## SET EXERCISE
Quote every line below exactly and skip any picture.

## INFORMATION PROVIDED
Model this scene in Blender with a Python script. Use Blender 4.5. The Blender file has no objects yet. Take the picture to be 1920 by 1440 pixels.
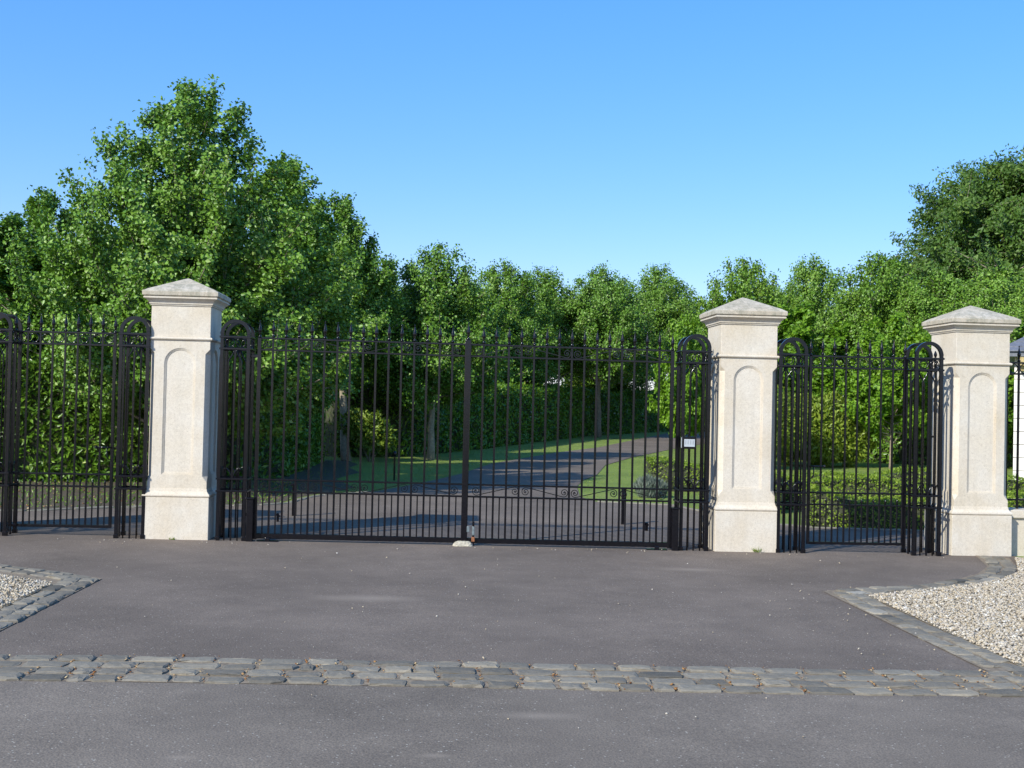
import bpy, bmesh, math, random
import numpy as np
from mathutils import Vector, Matrix
sc = bpy.context.scene
PI = math.pi; R = math.radians

# ------------------------------------------------------------------ camera
F_PX, PITCH, ROLL, YAW = 2274.08, 0.0193, 0.0223, 0.0574
CAM = Vector((3.2158, -15.4333, 1.7021))
F0 = Vector((math.sin(YAW), math.cos(YAW), 0)); R0 = Vector((math.cos(YAW), -math.sin(YAW), 0))
FW = F0*math.cos(PITCH)+Vector((0, 0, math.sin(PITCH))); UP = R0.cross(FW)
R1 = R0*math.cos(ROLL)+UP*math.sin(ROLL); U1 = UP*math.cos(ROLL)-R0*math.sin(ROLL)
cd = bpy.data.cameras.new('camera'); cam = bpy.data.objects.new('camera', cd)
sc.collection.objects.link(cam); sc.camera = cam
m = Matrix((R1, U1, -FW)).transposed().to_4x4(); m.translation = CAM; cam.matrix_world = m
cd.sensor_width = 36; cd.lens = F_PX/1920*36; cd.clip_end = 2000; cd.clip_start = 0.05

# ------------------------------------------------------------------ light
SUN_EL, SUN_AZ = 32.5, 225.0        # azimuth clockwise from +Y
sunv = Vector((math.sin(R(SUN_AZ))*math.cos(R(SUN_EL)), math.cos(R(SUN_AZ))*math.cos(R(SUN_EL)), math.sin(R(SUN_EL))))
w = bpy.data.worlds.new('World'); sc.world = w; w.use_nodes = True
nt = w.node_tree; bg = nt.nodes['Background']; bg.inputs[1].default_value = 0.15
sky = nt.nodes.new('ShaderNodeTexSky'); sky.sky_type = 'NISHITA'; sky.sun_disc = False
sky.sun_elevation = R(SUN_EL); sky.sun_rotation = R(SUN_AZ)
sky.air_density = 1.0; sky.dust_density = 0.45; sky.ozone_density = 6.0
hs = nt.nodes.new('ShaderNodeHueSaturation'); hs.inputs['Saturation'].default_value = 1.55
gm = nt.nodes.new('ShaderNodeGamma'); gm.inputs[1].default_value = .6; nt.links.new(sky.outputs[0], gm.inputs[0]); nt.links.new(gm.outputs[0], hs.inputs['Color']); tn = nt.nodes.new('ShaderNodeMix'); tn.data_type = 'RGBA'; tn.blend_type = 'MULTIPLY'; tn.inputs[0].default_value = 1; tn.inputs[7].default_value = (2.15, 1.90, 2.15, 1)
nt.links.new(hs.outputs[0], tn.inputs[6]); nt.links.new(tn.outputs[2], bg.inputs[0])
sl = bpy.data.lights.new('sun', 'SUN'); sl.energy = 4.1; sl.angle = R(0.55); sl.color = (1, 0.98, 0.89)
so = bpy.data.objects.new('sun', sl); sc.collection.objects.link(so); so.rotation_euler = (-sunv).to_track_quat('-Z', 'Y').to_euler(); so.location = (-20, -20, 20)
sc.view_settings.view_transform = 'Standard'; sc.view_settings.look = 'None'; sc.view_settings.gamma = 1
sc.view_settings.exposure = 0.4
sc.cycles.max_bounces = 6; sc.cycles.diffuse_bounces = 3; sc.cycles.transparent_max_bounces = 8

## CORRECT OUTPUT
Model this scene in Blender with a Python script. Use Blender 4.5. The Blender file has no objects yet. Take the picture to be 1920 by 1440 pixels.
import bpy, bmesh, math, random
import numpy as np
from mathutils import Vector, Matrix
sc = bpy.context.scene
PI = math.pi; R = math.radians

# ------------------------------------------------------------------ camera
F_PX, PITCH, ROLL, YAW = 2274.08, 0.0193, 0.0223, 0.0574
CAM = Vector((3.2158, -15.4333, 1.7021))
F0 = Vector((math.sin(YAW), math.cos(YAW), 0)); R0 = Vector((math.cos(YAW), -math.sin(YAW), 0))
FW = F0*math.cos(PITCH)+Vector((0, 0, math.sin(PITCH))); UP = R0.cross(FW)
R1 = R0*math.cos(ROLL)+UP*math.sin(ROLL); U1 = UP*math.cos(ROLL)-R0*math.sin(ROLL)
cd = bpy.data.cameras.new('camera'); cam = bpy.data.objects.new('camera', cd)
sc.collection.objects.link(cam); sc.camera = cam
m = Matrix((R1, U1, -FW)).transposed().to_4x4(); m.translation = CAM; cam.matrix_world = m
cd.sensor_width = 36; cd.lens = F_PX/1920*36; cd.clip_end = 2000; cd.clip_start = 0.05

# ------------------------------------------------------------------ light
SUN_EL, SUN_AZ = 32.5, 225.0        # azimuth clockwise from +Y
sunv = Vector((math.sin(R(SUN_AZ))*math.cos(R(SUN_EL)), math.cos(R(SUN_AZ))*math.cos(R(SUN_EL)), math.sin(R(SUN_EL))))
w = bpy.data.worlds.new('World'); sc.world = w; w.use_nodes = True
nt = w.node_tree; bg = nt.nodes['Background']; bg.inputs[1].default_value = 0.15
sky = nt.nodes.new('ShaderNodeTexSky'); sky.sky_type = 'NISHITA'; sky.sun_disc = False
sky.sun_elevation = R(SUN_EL); sky.sun_rotation = R(SUN_AZ)
sky.air_density = 1.0; sky.dust_density = 0.45; sky.ozone_density = 6.0
hs = nt.nodes.new('ShaderNodeHueSaturation'); hs.inputs['Saturation'].default_value = 1.55
gm = nt.nodes.new('ShaderNodeGamma'); gm.inputs[1].default_value = .6; nt.links.new(sky.outputs[0], gm.inputs[0]); nt.links.new(gm.outputs[0], hs.inputs['Color']); tn = nt.nodes.new('ShaderNodeMix'); tn.data_type = 'RGBA'; tn.blend_type = 'MULTIPLY'; tn.inputs[0].default_value = 1; tn.inputs[7].default_value = (2.15, 1.90, 2.15, 1)
nt.links.new(hs.outputs[0], tn.inputs[6]); nt.links.new(tn.outputs[2], bg.inputs[0])
sl = bpy.data.lights.new('sun', 'SUN'); sl.energy = 4.1; sl.angle = R(0.55); sl.color = (1, 0.98, 0.89)
so = bpy.data.objects.new('sun', sl); sc.collection.objects.link(so); so.rotation_euler = (-sunv).to_track_quat('-Z', 'Y').to_euler(); so.location = (-20, -20, 20)
sc.view_settings.view_transform = 'Standard'; sc.view_settings.look = 'None'; sc.view_settings.gamma = 1
sc.view_settings.exposure = 0.4
sc.cycles.max_bounces = 6; sc.cycles.diffuse_bounces = 3; sc.cycles.transparent_max_bounces = 8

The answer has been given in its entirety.